Thursday, 13 June 2013

"Lost at sea" by Jon Ronson

This is another selection of Jon Ronson's articles about weird people. Ronson talks to robots, investigates attempted high-school shootings in an Alaskan town obsessed with Christmas, goes to a UFO convention with Robbie Williams, investigates mysterious deaths and suicides (there is a shocking piece about people who 'fall overboard' from cruise liners) and Jonathan King's conviction for sex crimes.

The brilliance of Ronson is the way he writes about extraordinary people and events in humdrum and banal terms. When he is with a group of Real Life Super Heroes confronting drug dealers he uses very short sentences to describe an incredibly exciting moment. He points out that he is wearing only a cardigan. After the event he tells the vigilantes that he is going to bed. The juxtaposition of the special with the everyday makes Ronson's writing fascinating, exciting and funny.
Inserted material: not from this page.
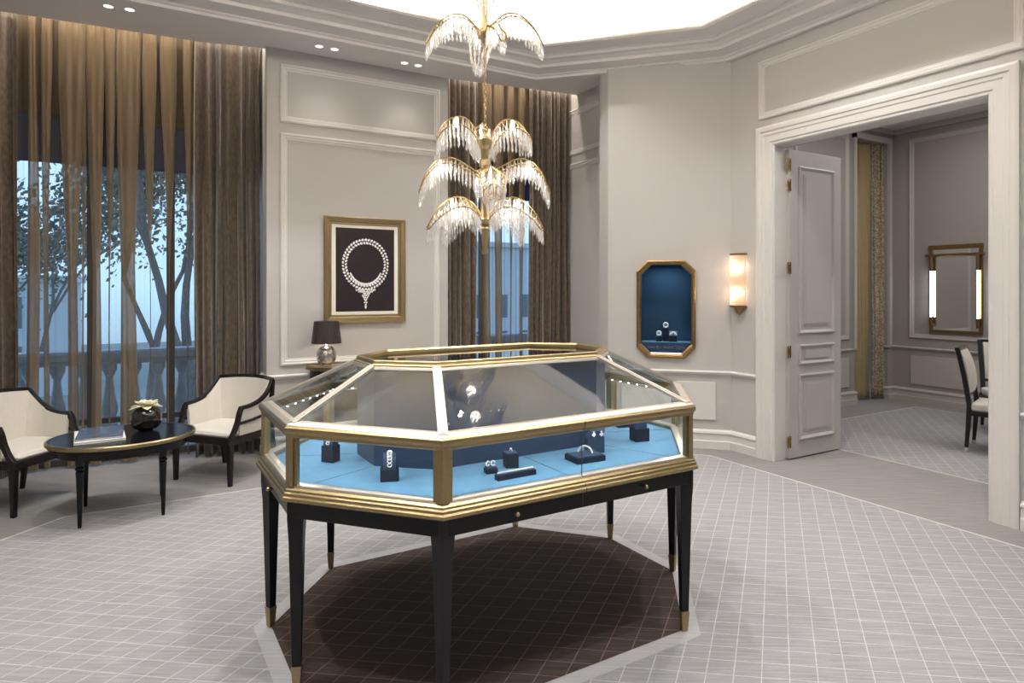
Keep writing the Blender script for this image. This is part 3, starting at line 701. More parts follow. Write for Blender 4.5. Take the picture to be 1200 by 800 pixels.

I was a little concerned that he repeats the story of Kitty Genovese who was killed in 1964; he states that "at least thirty-eight bystanders saw her lying there and did nothing." This repeats an urban legend started by the New York Times. Closer investigation, for example in Superfreakonomics or even wikipedia suggests that there were about a dozen witnesses of the attack, most of whom heard something (they certainly didn't see her lying there') but only two were aware that it was more than a quarrel. Even Ronson doesn't always get it right.

But

I'd read many of the stories in previous Ronson collections. Of the 26 stories I have read at least 7. That is more than 25%. The purchase price was £8.99 so I reckon that Ronson owes me at least £2.25.

I mean, what did he gain? 26 stories are a lot; he could have published a book with only 19 stories in it and I would still have been willing to pay £9 and enjoyed the 19 new stories. But now I feel cheated.

There is some small print on the title versa page which acknowledges that "portions of this book have appeared previously, in slightly different forms, in Out of the ordinary, What I do..." both of which I have read. So I can't say he didn't warn me. But he himself contains about the small print used by credit card companies which he calls the "tiniest of letters .... infinitesimal print." Perhaps someone who crusades on behalf of the weak and the gullible will be concerned with the reactions of one of his readers: I felt cheated.

I've now bought 5 of his books. Perhaps I won't buy any more.

June 2013; 471 pages but you don't have to read all of them if you've read some before.